Task prompt: Below is a set of entries. Reproduce exactly the lines from the one containing "Continue the Blender" through the end, both included.

Records provided:
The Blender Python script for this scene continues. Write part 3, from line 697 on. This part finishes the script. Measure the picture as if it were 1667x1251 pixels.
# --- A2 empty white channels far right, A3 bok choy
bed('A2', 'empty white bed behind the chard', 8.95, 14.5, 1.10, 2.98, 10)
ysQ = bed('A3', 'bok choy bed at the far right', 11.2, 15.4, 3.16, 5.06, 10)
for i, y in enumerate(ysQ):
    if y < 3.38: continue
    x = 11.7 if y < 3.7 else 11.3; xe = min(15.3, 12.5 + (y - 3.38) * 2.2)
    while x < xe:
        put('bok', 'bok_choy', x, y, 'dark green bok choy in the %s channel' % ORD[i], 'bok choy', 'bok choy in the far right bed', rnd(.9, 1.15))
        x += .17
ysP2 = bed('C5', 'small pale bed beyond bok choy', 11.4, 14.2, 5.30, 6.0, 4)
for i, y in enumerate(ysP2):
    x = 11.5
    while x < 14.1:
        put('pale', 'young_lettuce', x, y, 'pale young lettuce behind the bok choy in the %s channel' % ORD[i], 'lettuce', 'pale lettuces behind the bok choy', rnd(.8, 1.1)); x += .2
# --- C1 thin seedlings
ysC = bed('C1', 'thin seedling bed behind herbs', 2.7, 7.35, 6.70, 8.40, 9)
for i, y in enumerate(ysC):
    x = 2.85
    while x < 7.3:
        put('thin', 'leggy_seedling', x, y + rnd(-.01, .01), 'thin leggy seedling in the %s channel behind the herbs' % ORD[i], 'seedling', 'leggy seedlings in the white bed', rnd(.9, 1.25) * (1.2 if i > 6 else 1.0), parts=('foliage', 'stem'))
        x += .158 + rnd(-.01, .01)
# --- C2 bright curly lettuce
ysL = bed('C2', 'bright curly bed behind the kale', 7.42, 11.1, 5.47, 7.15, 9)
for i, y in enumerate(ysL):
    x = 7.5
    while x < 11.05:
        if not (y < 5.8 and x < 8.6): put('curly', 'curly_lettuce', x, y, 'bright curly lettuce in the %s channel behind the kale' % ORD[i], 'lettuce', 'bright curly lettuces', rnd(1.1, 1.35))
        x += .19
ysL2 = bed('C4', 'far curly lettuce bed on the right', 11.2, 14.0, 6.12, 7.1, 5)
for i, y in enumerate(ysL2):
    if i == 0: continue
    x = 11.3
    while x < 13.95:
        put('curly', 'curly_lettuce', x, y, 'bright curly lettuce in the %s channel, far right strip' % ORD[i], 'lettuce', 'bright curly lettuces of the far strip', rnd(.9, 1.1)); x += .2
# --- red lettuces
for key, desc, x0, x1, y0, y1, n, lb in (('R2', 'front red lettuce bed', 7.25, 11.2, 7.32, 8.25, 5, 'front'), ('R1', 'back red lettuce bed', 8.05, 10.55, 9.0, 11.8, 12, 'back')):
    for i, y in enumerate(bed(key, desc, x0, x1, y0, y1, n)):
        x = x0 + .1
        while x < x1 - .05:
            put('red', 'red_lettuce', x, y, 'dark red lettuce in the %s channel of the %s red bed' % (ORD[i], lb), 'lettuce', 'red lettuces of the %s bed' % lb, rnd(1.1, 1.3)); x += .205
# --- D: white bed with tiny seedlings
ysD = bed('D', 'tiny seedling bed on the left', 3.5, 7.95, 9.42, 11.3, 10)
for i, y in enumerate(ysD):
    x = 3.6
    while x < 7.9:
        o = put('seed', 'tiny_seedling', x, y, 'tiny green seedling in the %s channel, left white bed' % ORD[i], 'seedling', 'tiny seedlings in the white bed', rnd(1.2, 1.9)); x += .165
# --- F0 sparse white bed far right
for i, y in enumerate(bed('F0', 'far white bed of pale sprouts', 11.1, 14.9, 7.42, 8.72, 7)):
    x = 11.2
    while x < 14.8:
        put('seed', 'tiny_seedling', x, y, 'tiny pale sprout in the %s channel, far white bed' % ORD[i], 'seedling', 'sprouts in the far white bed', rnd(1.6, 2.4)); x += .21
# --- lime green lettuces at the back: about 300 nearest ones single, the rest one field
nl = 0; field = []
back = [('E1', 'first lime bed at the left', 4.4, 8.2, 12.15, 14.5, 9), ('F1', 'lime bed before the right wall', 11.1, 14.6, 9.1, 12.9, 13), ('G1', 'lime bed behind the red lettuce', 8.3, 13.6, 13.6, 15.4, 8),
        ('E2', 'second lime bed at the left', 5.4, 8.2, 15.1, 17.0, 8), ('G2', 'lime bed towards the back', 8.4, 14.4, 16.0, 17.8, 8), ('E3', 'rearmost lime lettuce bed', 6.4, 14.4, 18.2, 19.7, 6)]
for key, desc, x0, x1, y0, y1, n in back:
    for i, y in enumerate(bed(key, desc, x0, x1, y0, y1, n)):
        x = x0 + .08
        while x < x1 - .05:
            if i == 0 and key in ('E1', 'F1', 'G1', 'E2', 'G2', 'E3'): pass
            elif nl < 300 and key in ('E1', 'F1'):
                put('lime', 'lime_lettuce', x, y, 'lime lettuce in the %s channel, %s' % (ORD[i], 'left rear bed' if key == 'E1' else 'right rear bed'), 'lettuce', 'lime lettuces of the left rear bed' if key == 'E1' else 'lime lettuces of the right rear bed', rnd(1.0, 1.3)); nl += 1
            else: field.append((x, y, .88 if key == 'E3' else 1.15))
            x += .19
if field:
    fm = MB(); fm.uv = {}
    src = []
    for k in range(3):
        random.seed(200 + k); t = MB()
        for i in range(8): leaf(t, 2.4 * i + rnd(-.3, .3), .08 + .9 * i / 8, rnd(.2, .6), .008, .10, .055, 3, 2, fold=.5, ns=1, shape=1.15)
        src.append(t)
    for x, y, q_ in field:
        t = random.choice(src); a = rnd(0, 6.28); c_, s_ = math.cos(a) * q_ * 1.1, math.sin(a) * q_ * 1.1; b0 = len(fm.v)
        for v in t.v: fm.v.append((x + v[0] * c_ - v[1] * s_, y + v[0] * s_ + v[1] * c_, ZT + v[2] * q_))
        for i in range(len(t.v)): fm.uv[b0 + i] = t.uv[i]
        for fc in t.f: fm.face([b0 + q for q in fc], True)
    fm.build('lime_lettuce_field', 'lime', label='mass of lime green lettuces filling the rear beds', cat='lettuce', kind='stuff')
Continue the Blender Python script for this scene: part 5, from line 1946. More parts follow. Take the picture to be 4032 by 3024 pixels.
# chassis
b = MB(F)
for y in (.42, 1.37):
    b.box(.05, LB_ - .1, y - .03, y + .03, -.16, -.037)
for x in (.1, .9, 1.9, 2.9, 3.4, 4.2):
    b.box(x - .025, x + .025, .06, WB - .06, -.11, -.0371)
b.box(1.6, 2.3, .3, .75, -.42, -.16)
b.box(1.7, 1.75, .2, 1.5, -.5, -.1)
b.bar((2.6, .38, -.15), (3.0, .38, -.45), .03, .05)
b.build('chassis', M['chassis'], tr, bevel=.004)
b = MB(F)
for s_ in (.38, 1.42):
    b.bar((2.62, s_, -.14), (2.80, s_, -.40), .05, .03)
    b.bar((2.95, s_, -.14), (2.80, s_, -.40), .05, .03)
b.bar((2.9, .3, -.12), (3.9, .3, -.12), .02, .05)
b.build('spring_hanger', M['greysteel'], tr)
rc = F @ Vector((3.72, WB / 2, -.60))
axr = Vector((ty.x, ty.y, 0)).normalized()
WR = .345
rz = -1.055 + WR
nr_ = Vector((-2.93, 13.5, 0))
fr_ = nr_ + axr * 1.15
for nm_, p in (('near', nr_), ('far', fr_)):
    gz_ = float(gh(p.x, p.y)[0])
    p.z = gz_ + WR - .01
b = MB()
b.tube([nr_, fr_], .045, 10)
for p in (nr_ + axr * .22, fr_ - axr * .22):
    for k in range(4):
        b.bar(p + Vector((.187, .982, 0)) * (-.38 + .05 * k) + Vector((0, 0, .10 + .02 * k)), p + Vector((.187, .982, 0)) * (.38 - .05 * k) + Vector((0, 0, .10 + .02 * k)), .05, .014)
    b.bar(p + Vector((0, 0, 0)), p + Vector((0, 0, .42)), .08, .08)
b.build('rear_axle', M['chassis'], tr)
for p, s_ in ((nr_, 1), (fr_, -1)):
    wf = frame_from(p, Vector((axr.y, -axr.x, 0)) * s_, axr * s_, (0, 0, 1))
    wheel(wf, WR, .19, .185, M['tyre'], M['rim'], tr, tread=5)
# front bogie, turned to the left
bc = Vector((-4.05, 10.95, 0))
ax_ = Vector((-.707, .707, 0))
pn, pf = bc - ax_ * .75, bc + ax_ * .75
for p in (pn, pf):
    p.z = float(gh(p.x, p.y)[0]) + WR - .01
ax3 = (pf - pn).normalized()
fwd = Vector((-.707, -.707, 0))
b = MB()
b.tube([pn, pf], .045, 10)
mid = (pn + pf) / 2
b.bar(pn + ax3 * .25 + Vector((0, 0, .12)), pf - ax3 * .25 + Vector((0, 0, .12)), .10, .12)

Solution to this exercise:
Continue the Blender Python script for this scene: part 5, from line 1946. More parts follow. Take the picture to be 4032 by 3024 pixels.
# chassis
b = MB(F)
for y in (.42, 1.37):
    b.box(.05, LB_ - .1, y - .03, y + .03, -.16, -.037)
for x in (.1, .9, 1.9, 2.9, 3.4, 4.2):
    b.box(x - .025, x + .025, .06, WB - .06, -.11, -.0371)
b.box(1.6, 2.3, .3, .75, -.42, -.16)
b.box(1.7, 1.75, .2, 1.5, -.5, -.1)
b.bar((2.6, .38, -.15), (3.0, .38, -.45), .03, .05)
b.build('chassis', M['chassis'], tr, bevel=.004)
b = MB(F)
for s_ in (.38, 1.42):
    b.bar((2.62, s_, -.14), (2.80, s_, -.40), .05, .03)
    b.bar((2.95, s_, -.14), (2.80, s_, -.40), .05, .03)
b.bar((2.9, .3, -.12), (3.9, .3, -.12), .02, .05)
b.build('spring_hanger', M['greysteel'], tr)
rc = F @ Vector((3.72, WB / 2, -.60))
axr = Vector((ty.x, ty.y, 0)).normalized()
WR = .345
rz = -1.055 + WR
nr_ = Vector((-2.93, 13.5, 0))
fr_ = nr_ + axr * 1.15
for nm_, p in (('near', nr_), ('far', fr_)):
    gz_ = float(gh(p.x, p.y)[0])
    p.z = gz_ + WR - .01
b = MB()
b.tube([nr_, fr_], .045, 10)
for p in (nr_ + axr * .22, fr_ - axr * .22):
    for k in range(4):
        b.bar(p + Vector((.187, .982, 0)) * (-.38 + .05 * k) + Vector((0, 0, .10 + .02 * k)), p + Vector((.187, .982, 0)) * (.38 - .05 * k) + Vector((0, 0, .10 + .02 * k)), .05, .014)
    b.bar(p + Vector((0, 0, 0)), p + Vector((0, 0, .42)), .08, .08)
b.build('rear_axle', M['chassis'], tr)
for p, s_ in ((nr_, 1), (fr_, -1)):
    wf = frame_from(p, Vector((axr.y, -axr.x, 0)) * s_, axr * s_, (0, 0, 1))
    wheel(wf, WR, .19, .185, M['tyre'], M['rim'], tr, tread=5)
# front bogie, turned to the left
bc = Vector((-4.05, 10.95, 0))
ax_ = Vector((-.707, .707, 0))
pn, pf = bc - ax_ * .75, bc + ax_ * .75
for p in (pn, pf):
    p.z = float(gh(p.x, p.y)[0]) + WR - .01
ax3 = (pf - pn).normalized()
fwd = Vector((-.707, -.707, 0))
b = MB()
b.tube([pn, pf], .045, 10)
mid = (pn + pf) / 2
b.bar(pn + ax3 * .25 + Vector((0, 0, .12)), pf - ax3 * .25 + Vector((0, 0, .12)), .10, .12)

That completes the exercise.